We remain committed to the approach that many hon. Members have endorsed, that prison sentences should be passed only when absolutely necessary. To that end, we strengthened the probation service by the same proportion as the police force, although that has not so often been remarked upon. We have also very much strengthened probation and ancillary services to ensure that as far as possible community service orders and so on proceed properly. We remain committed to an enlightened policy on the criminal justice system, but we also recognise the need to be realistic—

Mr. Kilroy-Silk

Will the Minister give way?

Mr. Mellor

I have made it clear that I shall not give way.

Mr. Kilroy-Silk

rose

Mr. Deputy Speaker

Order. The hon. Gentleman is pushing his luck. I ask him to resume his seat, as the Minister will not give way.

Mr. Mellor

The hon. Gentleman knows only too well that I give way to him with monotonous regularity in Committee. I shall not give way to him, on matters that are outwith the debate, at nearly 2 o'clock in the morning. I am sure that it is the will of the House that I conclude now.

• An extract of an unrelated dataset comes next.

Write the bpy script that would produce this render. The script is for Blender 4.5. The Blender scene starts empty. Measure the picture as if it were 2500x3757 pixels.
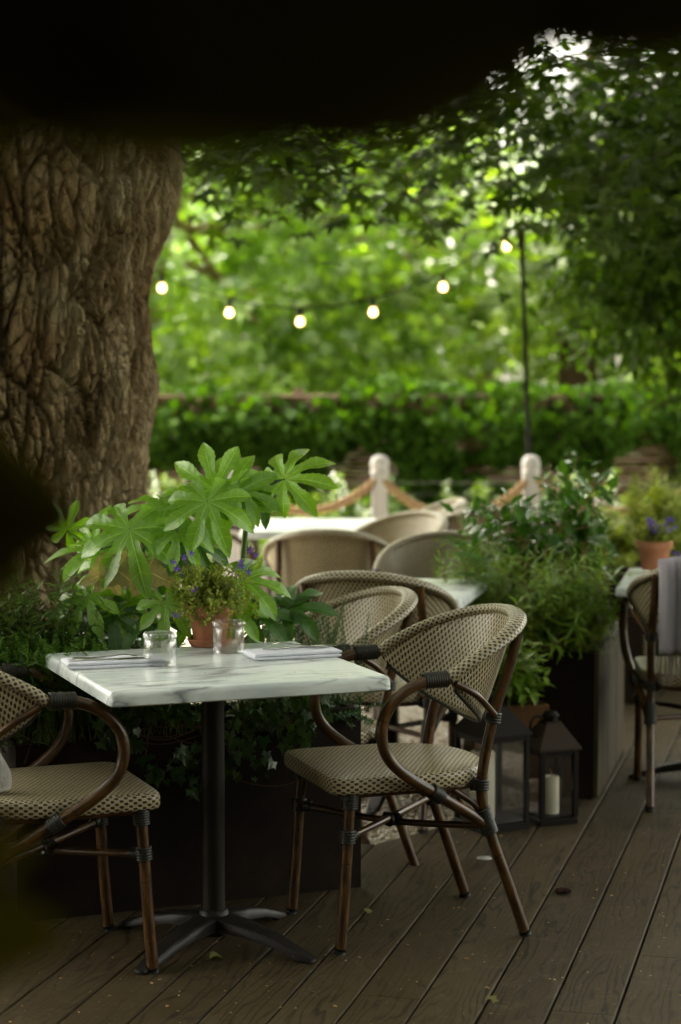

My right hon. and learned Friend the Home Secretary believes that it is crucial to keep public confidence at the optimum level in the criminal justice system. To do that, we must come to terms with the public view of the gravity of the crime problem, and especially the problem of violent offenders. That is why—not because of a need to pander to the Conservative party conference — my right hon. and learned Friend took the view that he did on the restriction of parole for the worst violent offenders. In that way we can ensure public confidence. If we mean what we say—that violent offenders must be set apart, and that they pose a fundamental threat to society, we must give effect to that in our actions. The twin pillars of our policy on parole —on the one hand, restricting parole availability to serious offenders, while on the other hand making it available more readily to minor offenders—achieves that aim, and will strike a real blow in continuing an enhanced public confidence in our system.

Question put and agreed to.

Resolved, That the draft Eligibility for Release on Licence Order 1983, which was laid before this House on 1 December, be approved.